"""
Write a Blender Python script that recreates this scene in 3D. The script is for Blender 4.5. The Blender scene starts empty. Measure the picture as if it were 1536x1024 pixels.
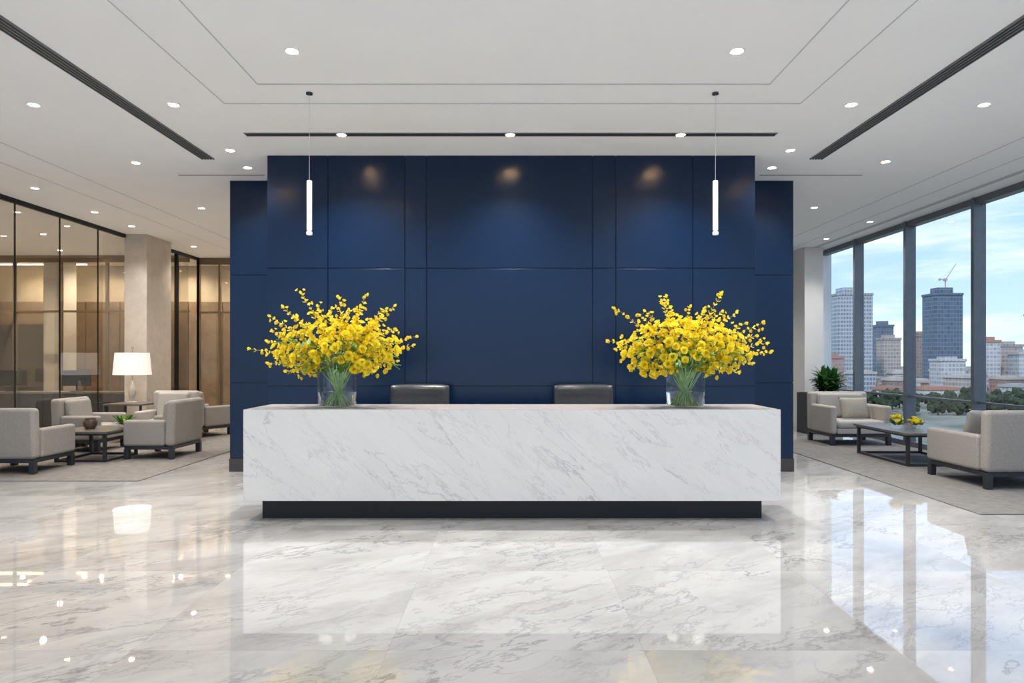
import bpy, bmesh, math, random
from math import pi, sin, cos, radians
from mathutils import Vector, Matrix
scene = bpy.context.scene
COL = scene.collection
try:
    scene.view_settings.view_transform = 'Standard'
    scene.view_settings.look = 'None'
except Exception:
    pass
scene.view_settings.exposure = 0.52

# ------------------------------------------------------------------ materials
def mat(name, color=(.8,.8,.8), rough=.5, metal=0., **kw):
    m = bpy.data.materials.new(name); m.use_nodes = True
    b = m.node_tree.nodes['Principled BSDF']
    b.inputs['Base Color'].default_value = (*color, 1)
    b.inputs['Roughness'].default_value = rough
    b.inputs['Metallic'].default_value = metal
    for k, v in kw.items():
        b.inputs[k.replace('_', ' ')].default_value = v
    return m

def math_node(nt, op, a, b=None, c=None):
    n = nt.nodes.new('ShaderNodeMath'); n.operation = op
    for i, v in enumerate((a, b, c)):
        if v is None: continue
        if isinstance(v, (int, float)): n.inputs[i].default_value = v
        else: nt.links.new(v, n.inputs[i])
    return n.outputs[0]

def maprange(nt, v, a, b, c, d):
    n = nt.nodes.new('ShaderNodeMapRange'); nt.links.new(v, n.inputs[0])
    for i, x in enumerate((a, b, c, d)): n.inputs[i+1].default_value = x
    return n.outputs[0]

def mixcol(nt, fac, a, b):
    n = nt.nodes.new('ShaderNodeMix'); n.data_type = 'RGBA'
    if isinstance(fac, (int, float)): n.inputs[0].default_value = fac
    else: nt.links.new(fac, n.inputs[0])
    for idx, v in ((6, a), (7, b)):
        if isinstance(v, tuple): n.inputs[idx].default_value = (*v, 1)
        else: nt.links.new(v, n.inputs[idx])
    return n.outputs[2]

def noise(nt, vec, scale, detail=4, rough=.5, dist=0.):
    n = nt.nodes.new('ShaderNodeTexNoise')
    n.inputs['Scale'].default_value = scale; n.inputs['Detail'].default_value = detail
    n.inputs['Roughness'].default_value = rough; n.inputs['Distortion'].default_value = dist
    if vec is not None: nt.links.new(vec, n.inputs['Vector'])
    return n.outputs[0]

def noisy(name, c1, c2, scale, rough=.8, bump=0., bscale=None, metal=0., objrand=False, translucent=0., **kw):
    m = mat(name, c1, rough, metal, **kw); nt = m.node_tree
    tc = nt.nodes.new('ShaderNodeTexCoord')
    n = noise(nt, tc.outputs['Object'], scale, 5, .6)
    b = nt.nodes['Principled BSDF']
    fac = maprange(nt, n, .35, .65, 0, 1)
    if objrand:
        oi = nt.nodes.new('ShaderNodeObjectInfo')
        fac = math_node(nt, 'MULTIPLY', math_node(nt, 'ADD', fac, oi.outputs['Random']), .5)
    col = mixcol(nt, fac, c1, c2)
    nt.links.new(col, b.inputs['Base Color'])
    if bump:
        bn = nt.nodes.new('ShaderNodeBump'); bn.inputs['Strength'].default_value = bump
        bn.inputs['Distance'].default_value = .003
        nt.links.new(noise(nt, tc.outputs['Object'], bscale or scale*4, 3), bn.inputs['Height'])
        nt.links.new(bn.outputs[0], b.inputs['Normal'])
    if translucent:
        out = nt.nodes['Material Output']
        tr = nt.nodes.new('ShaderNodeBsdfTranslucent'); nt.links.new(col, tr.inputs[0])
        mx = nt.nodes.new('ShaderNodeMixShader'); mx.inputs[0].default_value = translucent
        nt.links.new(b.outputs[0], mx.inputs[1]); nt.links.new(tr.outputs[0], mx.inputs[2])
        nt.links.new(mx.outputs[0], out.inputs[0])
    return m

def emis(name, color, s):
    m = mat(name, color, .4)
    b = m.node_tree.nodes['Principled BSDF']
    b.inputs['Emission Color'].default_value = (*color, 1)
    b.inputs['Emission Strength'].default_value = s
    return m

def glass_mat(name, tint=(.9,.95,.95), base=.04, ior=1.5):
    m = bpy.data.materials.new(name); m.use_nodes = True; nt = m.node_tree
    nt.nodes.clear()
    out = nt.nodes.new('ShaderNodeOutputMaterial')
    tr = nt.nodes.new('ShaderNodeBsdfTransparent'); tr.inputs[0].default_value = (*tint, 1)
    gl = nt.nodes.new('ShaderNodeBsdfGlossy'); gl.inputs['Roughness'].default_value = .01
    fr = nt.nodes.new('ShaderNodeFresnel'); fr.inputs[0].default_value = ior
    geo = nt.nodes.new('ShaderNodeNewGeometry')
    front = math_node(nt, 'SUBTRACT', 1.0, geo.outputs['Backfacing'])
    f2 = math_node(nt, 'MULTIPLY', math_node(nt, 'ADD', fr.outputs[0], base), front)
    mx = nt.nodes.new('ShaderNodeMixShader')
    nt.links.new(f2, mx.inputs[0])
    nt.links.new(tr.outputs[0], mx.inputs[1]); nt.links.new(gl.outputs[0], mx.inputs[2])
    nt.links.new(mx.outputs[0], out.inputs[0])
    return m

def marble(name, base, vein, du, dv, dw, stretch, s1, s2, rough, tile=None, warm=None, vw=.03, vamt=.7, cloudamt=.45, joint=.3, r2amt=.7, cs=1.6):
    m = mat(name, base, rough); nt = m.node_tree; b = nt.nodes['Principled BSDF']
    tc = nt.nodes.new('ShaderNodeTexCoord'); P = tc.outputs['Object']
    def dot(d):
        n = nt.nodes.new('ShaderNodeVectorMath'); n.operation = 'DOT_PRODUCT'
        nt.links.new(P, n.inputs[0]); n.inputs[1].default_value = d
        return n.outputs['Value']
    u = math_node(nt, 'MULTIPLY', dot(du), stretch); v = dot(dv); w = dot(dw)
    grout = None
    if tile:
        sx = nt.nodes.new('ShaderNodeSeparateXYZ'); nt.links.new(P, sx.inputs[0])
        tx = math_node(nt, 'DIVIDE', math_node(nt, 'ADD', sx.outputs[0], tile[2]), tile[0])
        ty = math_node(nt, 'DIVIDE', math_node(nt, 'ADD', sx.outputs[1], tile[3]), tile[1])
        off = math_node(nt, 'ADD', math_node(nt, 'MULTIPLY', math_node(nt, 'FLOOR', tx), 3.71),
                        math_node(nt, 'MULTIPLY', math_node(nt, 'FLOOR', ty), 5.37))
        w = math_node(nt, 'ADD', w, off)
        fx = math_node(nt, 'MULTIPLY', math_node(nt, 'PINGPONG', tx, .5), tile[0])
        fy = math_node(nt, 'MULTIPLY', math_node(nt, 'PINGPONG', ty, .5), tile[1])
        grout = math_node(nt, 'LESS_THAN', math_node(nt, 'MINIMUM', fx, fy), .0018)
    cb = nt.nodes.new('ShaderNodeCombineXYZ')
    for i, x in enumerate((u, v, w)): nt.links.new(x, cb.inputs[i])
    C = cb.outputs[0]
    def ridge(scale, dist, width, detail=8):
        n = noise(nt, C, scale, detail, .62, dist)
        a = math_node(nt, 'ABSOLUTE', math_node(nt, 'SUBTRACT', n, .5))
        return maprange(nt, a, 0, width, 1, 0)
    modn = maprange(nt, noise(nt, C, s1*.8, 3), .38, .62, 0, 1)
    r1 = math_node(nt, 'MULTIPLY', ridge(s1, .35, vw), modn)
    modn2 = maprange(nt, noise(nt, C, s2*.4, 2), .42, .64, 0, 1)
    r2 = math_node(nt, 'MULTIPLY', math_node(nt, 'MULTIPLY', ridge(s2, .3, vw*1.3), modn2), r2amt)
    cloud = maprange(nt, noise(nt, C, s1*cs, 7, .62, .4), .40, .72, 0, cloudamt)
    tot = math_node(nt, 'MULTIPLY', math_node(nt, 'MAXIMUM', r1, r2), vamt)
    c = mixcol(nt, cloud, base, warm or vein)
    c = mixcol(nt, tot, c, vein)
    if grout is not None:
        c = mixcol(nt, math_node(nt, 'MULTIPLY', grout, joint), c, (.3, .29, .28))
    nt.links.new(c, b.inputs['Base Color'])
    return m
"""
TASK DETAILS: Leave out the pictures, then repeat the listing above exactly from its first line to the line with "scene.view_settings.exposure = 0.52", inclusive.

OUTPUT:
Write a Blender Python script that recreates this scene in 3D. The script is for Blender 4.5. The Blender scene starts empty. Measure the picture as if it were 1536x1024 pixels.
import bpy, bmesh, math, random
from math import pi, sin, cos, radians
from mathutils import Vector, Matrix
scene = bpy.context.scene
COL = scene.collection
try:
    scene.view_settings.view_transform = 'Standard'
    scene.view_settings.look = 'None'
except Exception:
    pass
scene.view_settings.exposure = 0.52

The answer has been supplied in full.